Last night DH and I had a long talk about his sister. We are going to lay down some ground rules for everyone and some specific rules for SIL. We are going to tell his parents these rules and they will relay them to SIL. GIven SIL's personality if DH says something she will ignore things completely and do whatever she wants she will go out of her way to do what we have asked her not to . If I say something she will litterally scoff and walk away. If her parents say that these are the new rules there is at least a small chance she will actually hear them and respect them. The new rules are as follows:
1. DD is not to go beyond the garden on the balcony. Period. I don't care who has her. She does not go past the garden.She can play in it but not go beyond it.
2. At the cottage she doesn't go on the dock without either DH or I present and wearing a life jacket. Exceptions will be made on a case by case basis. But DH and I must be consulted.

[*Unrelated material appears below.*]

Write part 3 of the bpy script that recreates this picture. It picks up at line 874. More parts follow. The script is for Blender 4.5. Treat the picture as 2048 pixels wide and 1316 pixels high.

3. SIL is not to be left alone with DD period. NOt for five minutes. I don't trust her. She drinks too much and she is careless.
4. SIL will not call my baby Scarface anymore. Whenever she does we will take DD away. Right away. Not just away from SIL but out of the room. COmpletely away from her infleuence. We have asked her repeatedly not to call DD this. She won't listen so we will take action.
5. SIL does not hold DD when she has been drinking. If I see booze and SIL I will go immediately take my child from her. If she is visibly drunk we will leave the room completely if necessary the party or gathering.
6. SIL will not baby sit again. If she is the only one available to look after DD, I will change my plans. When she can prove to me that she is a responsible adult I will reconsider.
7. If my child is crying and I want to comfort her (which will be pretty much everytime so get used to it) do not block me from getting to her, get the eff out of the way. I don't care if we have only been there for five minutes. We will take our child and leave. If we are there for a major family event like a wedding or funeral we will check into a hotel. Otherwise we will go home.
8. I will stop being subtle. If I am uncomfortable with something. I will say it. If you insist on doing what I don't like again, we will leave.
9. If these rules can not be respected and you break them behind my back or repeatedly in front of me, we will leave and not come back until you can respect them.
It's been a rough week for the family because of some other issues and I don't want to pile on but we are going to a family reunion in two weeks and these need to get out there.
Re: Thanks for the shoulder/advice
I agree with this whle heartedly! Right now, you are your child's most powerful advocate and have a right to speak up. Good for you. I hope all goes well moving forward. I think it's a really smart idea to get the ILs on board with you and DH.